For the determination of PO4-P concentration by the spectrophotometric analysis, sulfuric acid solution, ammonium molybdate, antimony potassium tartare and ascorbic acid are needed to prepare for the mixed agent
3.1.1 Procedure of phosphorus precipitation
The first step of experiment was analysis of unadjusted sample (influent, effluent, sludge water). The original sample was filtered and in case of need was diluted. The experiment continued by taking 100 ml of unfiltered sample and the measurement of pH before coagulant addition. Then the commercially supplied coagulant agent was added to the sample with different dose. Metal/PO4-P doses were in molar ratios β = 2, 4, 6 (8). The sample was then mixed quickly for 5 minutes and slowly for 15 minutes using a magnetic stirrer flocculation of precipitates). The next step was measuring of pH after coagulation and the pH adjustment by 1 M NaOH (to neutral pH or in case of Mg2+ to pH above 10). After that sedimen-tation for 15 minutes followed (the sample shows clearly 2 layers as seen in picture 10). The above layer is the supernatant while the bottom layer is the chemical precipitate. The sedimented sample (without filtration) was used to analyze the individual parameters (COD, PO4-P, NH4-N). The UV/VIS spectro-photometer (Hach Lange DR 5000) was used and pH values were determined using a Hanna Instruments HI2002-02 EDGE pH meter.
PICTURE 10. The two layers of liquid after sedimentation. The above layer is supernatant while the bottom layer is chemical precipitate.
3.1.2 Analysis of PO4-P and NH4-N concentration by the spectrophotometric analysis
The process of determination of PO4-P concentration by the spectrophotometric analysis is as followed.
First, the mixed agent needed to be prepared by adding 2.5 ml of sulfuric acid solution with 1 ml of ammonium molybdate, 0.5 ml of antimony potassium tartare and 1 ml of ascorbic acid then mixed. The original sample was filtered and in case of need was diluted. Then was the taken 5 ml of sample to the cuvette and added 0.5 ml of mixed agent prepared above. After 20 minutes, the solution within the cuvette turns into blue (PICTURE 11). Absorbance was measured after 20 minutes at the wavelength of 690 nm.
PICTURE 11. The samples for analysis of phosphorus and nitrogen by spectrophotometry. (The ones with white caps were used for phosphorus analysis and the ones with green caps were used for nitro-gen analysis.)

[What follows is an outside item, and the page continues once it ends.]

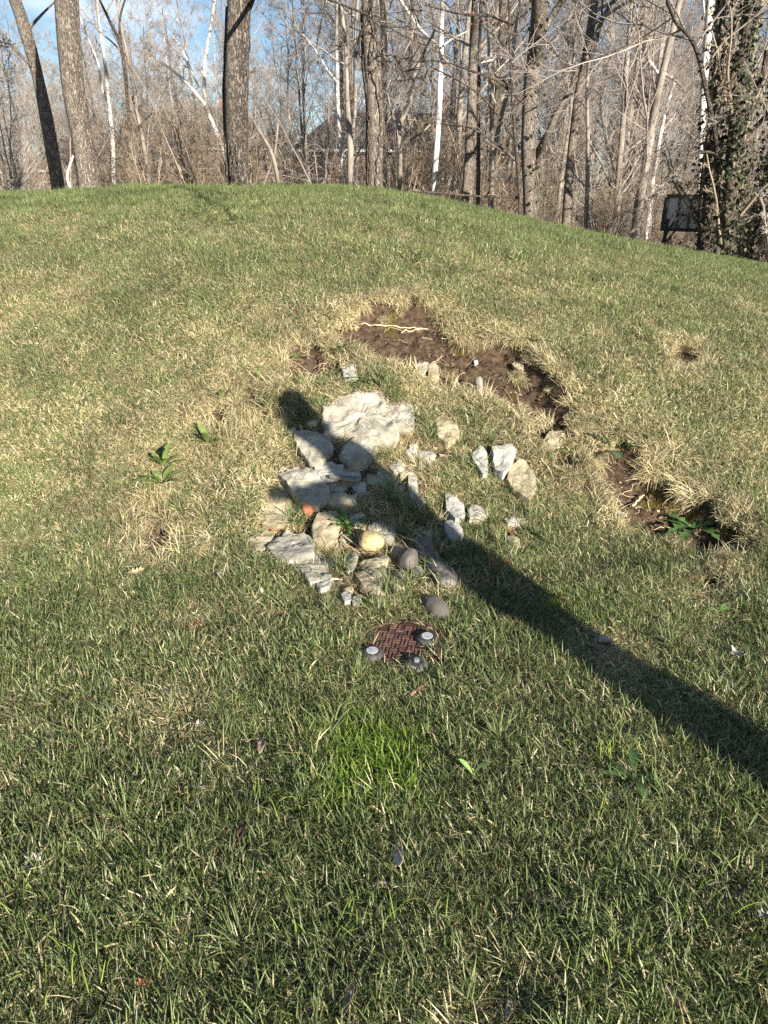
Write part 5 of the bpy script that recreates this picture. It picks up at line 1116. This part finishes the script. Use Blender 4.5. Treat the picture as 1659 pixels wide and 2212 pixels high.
house('grey_house', 'grey sided house glimpsed left of the vine-wound trunk', 200, 82, 15, 9, 5.2, 4.0, M['wallg'], [(-5, 1.5, 1.3, 1.4), (-2, 4.0, 1.6, 1.4), (4, 1.5, 1.3, 1.4), (5, 4.0, 1.2, 1.4)], R(5), .4)

# ------------------------------------------------------------------ people standing beside the camera (their shadows fall across the slope)
M['skin'] = noise_mat('skin', (.50, .32, .24), (.56, .37, .28), 6, .6, .1)
M['coat'] = noise_mat('navy_jacket', (.03, .04, .07), (.05, .06, .10), 30, .9, .4)
M['jean'] = noise_mat('blue_jeans', (.07, .09, .14), (.11, .14, .20), 60, .9, .3)
M['hair'] = noise_mat('brown_hair', (.05, .03, .02), (.10, .065, .04), 40, .7, .5, stretch=(1, 1, .2))
M['shoe'] = noise_mat('grey_shoe', (.08, .08, .08), (.14, .13, .12), 20, .7, .2)
def skin_mesh(name, J, E, m, parent, sub=2, root=0):
    """J: list of (x,y,z,rx[,ry]); one continuous surface grown round the joints."""
    me = bpy.data.meshes.new(name); me.from_pydata([j[:3] for j in J], E, []); o = bpy.data.objects.new(name, me); COL.objects.link(o)
    o.modifiers.new('skin', 'SKIN'); sv = me.skin_vertices[0].data
    for i, j in enumerate(J): sv[i].radius = (j[3], j[4] if len(j) > 4 else j[3]); sv[i].use_root = (i == root)
    s_ = o.modifiers.new('sub', 'SUBSURF'); s_.levels = sub; s_.render_levels = sub
    dg = bpy.context.evaluated_depsgraph_get(); me2 = bpy.data.meshes.new_from_object(o.evaluated_get(dg)); o.modifiers.clear(); o.data = me2; me2.name = name
    me2.materials.clear(); me2.materials.append(m); me2.polygons.foreach_set('use_smooth', np.ones(len(me2.polygons), bool)); o.parent = parent; return o
def person(x, y, yaw, label, Hs=1.0, armR=None, armL=None, lean=0.0, group=None):
    """faces its own -Y; arms given as elbow and wrist positions."""
    root = empty('person', (x, y, gz(x, y) if y > .3 else float(base_z(x, y))), yaw); root.scale = (Hs,) * 3; tag(root, label, 'person', group)
    eR, wR = armR; eL, wL = armL
    J = [(0, 0, .96, .13, .10), (0, -.01, 1.12, .125, .09), (0, -.01 - lean * .3, 1.30, .15, .10), (0, -lean * .5, 1.44, .09, .075), (0, -.02 - lean * .8, 1.52, .055), (0, -.035 - lean, 1.60, .072, .085), (0, -.03 - lean, 1.69, .077, .092), (0, -.025 - lean, 1.755, .045, .06)]
    E = [(i, i + 1) for i in range(7)]
    def limb(a, pts_):
        for p in pts_: J.append(p); E.append((a, len(J) - 1)); a = len(J) - 1
        return a
    for s_ in (-1, 1): limb(0, [(s_ * .09, 0, .88, .095), (s_ * .10, -.01 + s_ * .05, .50, .058), (s_ * .105, .03 + s_ * .10, .10, .040), (s_ * .115, -.12 + s_ * .10, .035, .036, .03)])
    hands = []
    for s_, e, w in ((-1, eR, wR), (1, eL, wL)):
        sh = (s_ * .18, -lean * .5, 1.40, .06); e_ = np.array(e); w_ = np.array(w); a = limb(3, [sh, (*e, .043), (*w, .027)])
        d = (w_ - e_) / np.linalg.norm(w_ - e_); sd = np.cross(d, [0, 1, .1]); sd /= np.linalg.norm(sd) + 1e-6; pl = w_ + d * .06
        a = limb(a, [(*pl, .036, .016)]); hands.append((a, pl, d, sd, s_))
    body = skin_mesh('body', J, E, M['skin'], root)
    for a, pl, d, sd, s_ in hands:                               # five fingers rooted in the palm
        nn = np.cross(d, sd)
        for k, (off, ln) in enumerate([(-.027, .068), (-.009, .077), (.009, .072), (.026, .058)]):
            b = pl + sd * off; P = [b, b + d * (.03 + ln * .3), b + d * (.03 + ln * .65) + nn * .012, b + d * (.03 + ln * .85) + nn * .03]
            skin_mesh('finger', [(*P[0], .009), (*P[1], .0085), (*P[2], .008), (*P[3], .0065)], [(0, 1), (1, 2), (2, 3)], M['skin'], body, 1)
        b = pl - d * .02 - sd * .03; skin_mesh('thumb', [(*b, .012), (*(b - sd * .03 + d * .02), .010), (*(b - sd * .04 + d * .05 + nn * .01), .008)], [(0, 1), (1, 2)], M['skin'], body, 1)
    Jc = [(0, 0, .90, .165, .145), (0, -.01, 1.12, .165, .145), (0, -.01 - lean * .3, 1.30, .18, .15), (0, -lean * .5, 1.43, .115, .11), (0, -.02 - lean * .7, 1.49, .068)]; Ec = [(0, 1), (1, 2), (2, 3), (3, 4)]
    for s_, e, w in ((-1, eR, wR), (1, eL, wL)):
        Jc += [(s_ * .185, -lean * .5, 1.40, .078), (*e, .06), (*(np.array(e) + (np.array(w) - np.array(e)) * .9), .043)]; n = len(Jc); Ec += [(3, n - 3), (n - 3, n - 2), (n - 2, n - 1)]
    skin_mesh('jacket', Jc, Ec, M['coat'], root)
    Jt = [(0, 0, .97, .14, .115)]; Et = []
    for s_ in (-1, 1): Jt += [(s_ * .09, 0, .86, .108), (s_ * .10, -.01 + s_ * .05, .50, .075), (s_ * .105, .03 + s_ * .10, .09, .062)]; n = len(Jt); Et += [(0, n - 3), (n - 3, n - 2), (n - 2, n - 1)]
    skin_mesh('trousers', Jt, Et, M['jean'], root)
    for s_ in (-1, 1): skin_mesh('shoe', [(s_ * .105, .06 + s_ * .10, .05, .045), (s_ * .11, -.04 + s_ * .10, .05, .048, .04), (s_ * .12, -.15 + s_ * .10, .035, .042, .028)], [(0, 1), (1, 2)], M['shoe'], root)
    skin_mesh('hair', [(0, .06 - lean, 1.53, .10, .07), (0, .015 - lean, 1.63, .10, .09), (0, .0 - lean, 1.73, .108, .108), (0, -.02 - lean, 1.79, .07, .075)], [(0, 1), (1, 2), (2, 3)], M['hair'], root)
    for s_ in (-1, 1):
        skin_mesh('ear', [(s_ * .076, -.03 - lean, 1.66, .012, .018), (s_ * .082, -.02 - lean, 1.685, .01, .016)], [(0, 1)], M['skin'], body, 1)
        mb = MB(); mb.lathe([(.001, .011), (.008, .008), (.011, 0), (.008, -.008), (.001, -.011)], 12, (s_ * .03, -.118 - lean, 1.675)); mb.build('eye', M['trim'], body)
    skin_mesh('nose', [(0, -.118 - lean, 1.675, .008), (0, -.138 - lean, 1.64, .012)], [(0, 1)], M['skin'], body, 1)
    skin_mesh('mouth', [(-.022, -.115 - lean, 1.605, .005), (.022, -.115 - lean, 1.605, .005)], [(0, 1)], M['brick'], body, 1)
    return root, wR, wL
def phone_at(root, p, rot, label):
    mb = MB(); mb.box((0, 0, 0), (.075, .009, .15)); o = mb.build('phone', M['frame']); w = Matrix.Translation(root.location) @ Matrix.Rotation(root.rotation_euler.z, 4, 'Z')
    o.location = w @ Vector(p); o.rotation_euler = (rot[0], rot[1], root.rotation_euler.z + rot[2]); tag(o, label, 'phone')
# the one whose whole shadow crosses the stones
#@@PERSON
PX, PYY, PYAW = 2.02, .24, R(-62)
pr_, _, _ = person(PX, PYY, PYAW, 'person to the right of the photographer whose shadow crosses the stones, holding a phone', 1.09, armR=((-.20, -.16, 1.20), (-.02, -.36, 1.28)), armL=((.22, -.14, 1.19), (.06, -.36, 1.26)), lean=.15)
phone_at(pr_, (.02, -.43, 1.38), (R(-20), 0, 0), 'black phone held by the person on the right')

# the photographer, whose hip and elbow shade the left border
pg_, _, _ = person(-.17, -.52, math.pi, 'photographer just behind the camera whose shadow touches the left border', 1.0, armR=((-.33, .02, 1.08), (-.27, -.14, .92)), armL=((.20, -.20, 1.20), (-.10, -.40, 1.47)), lean=.04)
mb = MB(); mb.box((0, 0, 0), (.15, .009, .074)); ph = mb.build('phone', M['frame']); ph.location = (.01, -.045, 1.555); ph.rotation_euler = (-PITCH, 0, 0); tag(ph, 'black phone held up by the photographer', 'phone')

The process of determination of NH4-N concentration by the spectrophotometric analysis is as followed.
First, 5 ml of sample was taken to the cuvette. 2 drops of Rochelle (Seignette) salt and 0,1 ml of Nessler colouring agent was added to 5 ml adjusted sample. The sample was mixed. After 10 minutes, the solu-tion within the cuvette turns to yellow (PICTURE 11). The absorbance was measured at 425 nm.
The process of determination of chemical oxygen demand (COD) is as followed. First, 2 ml of sample was added to pre-dosed cuvette test and mixed. The sample was allowed to heat in the thermostat for 2 hours at 148 °C. After cooling to room temperature, the absorbance was measured.